Moments after the unfortunate news broke, Poirier met up with MMA Junkie to discuss his disappointment and why he turned down an offered bout with Norman Parke in hopes he could get his fight with Duffy rescheduled:

“It just really sucks – I’ve been preparing the past 10 weeks for this fight, and everything was going right on track,” Poirier said. “Duffy’s been in my crosshairs. They did offer me Norman Parke. They said, ‘Hey, Norman Parke will fight you.’ I was going back and forth … but they needed a decision right now, so I sat back with my coaches and talked to my coaches. They said if we can get the fight rescheduled, let’s just do that. We want the guy we’ve been preparing for.”

Popular names like Conor McGregor and ross Pearson volunteered their services to fight him in Dublin, but Poirier said while he would fight them all, it has to be on a set schedule where he knows who he’s fighting first instead of going in blind:

“I didn’t know all (those fighters offered to step in), but I’ll fight all of those guys – no problem; but let’s set it on paper,” Poirier said. “This is a business. I’m a professional athlete. This isn’t, ‘poke somebody and start a street fight.’ I was contracted to fight a guy who I prepared for, and it didn’t happen. Now we’re not just going to scramble and pick a guy and fight.”

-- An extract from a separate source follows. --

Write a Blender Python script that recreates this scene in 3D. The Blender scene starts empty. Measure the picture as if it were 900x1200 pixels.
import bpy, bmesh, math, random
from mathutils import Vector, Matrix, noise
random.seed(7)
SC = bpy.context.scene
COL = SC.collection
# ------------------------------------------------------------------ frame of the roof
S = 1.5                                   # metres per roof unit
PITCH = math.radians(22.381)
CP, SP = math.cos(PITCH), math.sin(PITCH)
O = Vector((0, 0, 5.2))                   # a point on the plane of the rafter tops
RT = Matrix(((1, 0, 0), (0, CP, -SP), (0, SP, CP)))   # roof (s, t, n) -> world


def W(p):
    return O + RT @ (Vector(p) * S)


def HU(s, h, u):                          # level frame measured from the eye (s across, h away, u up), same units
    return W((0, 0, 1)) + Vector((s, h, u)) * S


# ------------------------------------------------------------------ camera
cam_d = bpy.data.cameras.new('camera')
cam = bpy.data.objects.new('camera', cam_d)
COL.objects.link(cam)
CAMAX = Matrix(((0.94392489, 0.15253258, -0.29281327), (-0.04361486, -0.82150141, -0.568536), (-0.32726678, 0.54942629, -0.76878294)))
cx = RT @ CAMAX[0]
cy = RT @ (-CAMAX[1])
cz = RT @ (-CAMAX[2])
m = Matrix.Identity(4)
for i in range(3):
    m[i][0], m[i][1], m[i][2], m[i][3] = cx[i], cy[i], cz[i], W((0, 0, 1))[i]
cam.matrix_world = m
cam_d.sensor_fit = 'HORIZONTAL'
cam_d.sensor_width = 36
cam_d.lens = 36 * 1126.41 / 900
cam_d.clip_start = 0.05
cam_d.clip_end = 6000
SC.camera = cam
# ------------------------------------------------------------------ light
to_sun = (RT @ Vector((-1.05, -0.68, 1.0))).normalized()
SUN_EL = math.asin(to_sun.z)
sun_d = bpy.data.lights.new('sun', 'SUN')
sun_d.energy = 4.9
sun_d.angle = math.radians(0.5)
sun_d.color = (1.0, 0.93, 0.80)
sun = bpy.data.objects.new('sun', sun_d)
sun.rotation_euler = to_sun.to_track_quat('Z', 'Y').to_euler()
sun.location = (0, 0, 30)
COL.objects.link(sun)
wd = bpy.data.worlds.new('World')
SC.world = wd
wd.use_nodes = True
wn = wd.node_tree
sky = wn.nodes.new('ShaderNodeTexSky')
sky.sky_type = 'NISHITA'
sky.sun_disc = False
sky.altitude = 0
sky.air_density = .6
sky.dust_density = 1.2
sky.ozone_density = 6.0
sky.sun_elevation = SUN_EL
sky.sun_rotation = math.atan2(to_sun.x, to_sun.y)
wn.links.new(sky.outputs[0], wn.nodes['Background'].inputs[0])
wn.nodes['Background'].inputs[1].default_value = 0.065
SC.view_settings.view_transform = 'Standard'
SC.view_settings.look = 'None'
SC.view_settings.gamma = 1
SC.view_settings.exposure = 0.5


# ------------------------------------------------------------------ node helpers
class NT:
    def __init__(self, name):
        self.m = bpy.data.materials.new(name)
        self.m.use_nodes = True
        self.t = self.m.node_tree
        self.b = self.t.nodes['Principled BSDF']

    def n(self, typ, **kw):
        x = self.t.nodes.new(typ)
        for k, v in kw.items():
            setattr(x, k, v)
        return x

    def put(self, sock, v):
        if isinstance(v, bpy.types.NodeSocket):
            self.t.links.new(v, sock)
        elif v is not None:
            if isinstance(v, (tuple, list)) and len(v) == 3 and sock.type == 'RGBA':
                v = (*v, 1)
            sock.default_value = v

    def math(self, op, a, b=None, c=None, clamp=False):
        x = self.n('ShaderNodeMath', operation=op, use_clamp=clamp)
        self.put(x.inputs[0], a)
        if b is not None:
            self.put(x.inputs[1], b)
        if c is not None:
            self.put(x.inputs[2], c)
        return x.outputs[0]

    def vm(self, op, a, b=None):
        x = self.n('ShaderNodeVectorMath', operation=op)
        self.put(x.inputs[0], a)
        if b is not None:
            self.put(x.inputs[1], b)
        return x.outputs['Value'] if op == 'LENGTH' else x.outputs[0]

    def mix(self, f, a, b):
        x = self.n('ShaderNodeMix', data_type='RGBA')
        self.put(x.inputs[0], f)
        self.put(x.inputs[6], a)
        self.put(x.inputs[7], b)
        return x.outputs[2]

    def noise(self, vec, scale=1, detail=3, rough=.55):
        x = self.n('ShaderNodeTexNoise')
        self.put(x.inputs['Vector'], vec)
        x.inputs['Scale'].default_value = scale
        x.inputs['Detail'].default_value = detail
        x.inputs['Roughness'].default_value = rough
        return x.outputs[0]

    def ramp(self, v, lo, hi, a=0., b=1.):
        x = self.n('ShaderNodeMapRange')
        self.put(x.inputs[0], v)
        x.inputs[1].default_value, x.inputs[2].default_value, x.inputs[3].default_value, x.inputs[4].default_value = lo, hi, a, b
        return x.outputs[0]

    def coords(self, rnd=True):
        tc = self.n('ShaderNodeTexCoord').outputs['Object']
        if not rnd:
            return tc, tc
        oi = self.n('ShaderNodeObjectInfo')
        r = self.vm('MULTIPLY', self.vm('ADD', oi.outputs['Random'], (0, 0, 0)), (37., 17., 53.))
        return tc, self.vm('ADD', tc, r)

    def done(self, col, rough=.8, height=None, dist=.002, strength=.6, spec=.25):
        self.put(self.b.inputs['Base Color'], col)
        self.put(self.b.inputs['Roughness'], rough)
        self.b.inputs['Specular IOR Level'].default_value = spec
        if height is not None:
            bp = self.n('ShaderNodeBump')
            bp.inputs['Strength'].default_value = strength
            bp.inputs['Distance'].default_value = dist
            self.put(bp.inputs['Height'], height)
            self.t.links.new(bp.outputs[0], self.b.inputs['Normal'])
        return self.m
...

Expanding on that view, Poirier said his decision to not fight was simply based on business, and he understandably wants to be prepared for exactly whomever he signed to fight:

“They said it was up to me, and I talked to my coaches and we made a business decision, really. This isn’t a Toughman competition; you don’t just fight everybody because they want to fight. When I step in there, I’m going to be prepared, and I’m going to fight my ass off and be willing to fight ’til the death. But I’ll be ready for the person I’m fighting.”

He may receive a decent amount of flack for not accepting a short notice fight to “save” the event as Jon Jones did when he refused to fight Chael Sonnen on short notice at 2012’s failed UFC 151, but in reality, saving an event by taking on a different fighter can have some dire consequences on a fighter’s career path.

Because of that, Poirier made the wiser decision to sit it out, urging people to take into account all that goes into signing on for the replacement bout. He’s also talked to Dana White, and the president told him a rebooking against Duffy was indeed a distinct possibility:

“If I needed the money that bad, I would do it,” Poirier said. “But that means somebody else loses an opponent. A lot goes into this. … I’m done making foolish decisions and running into fights and fighting off emotions and this and that. I’m a professional, and I’m going to the top and I’m going to do it right.

“I talked to Dana (White) as well and he said we might be able to get this fight rescheduled, so I’m hoping for that, maybe in January in Vegas. Or whenever he’s healthy.”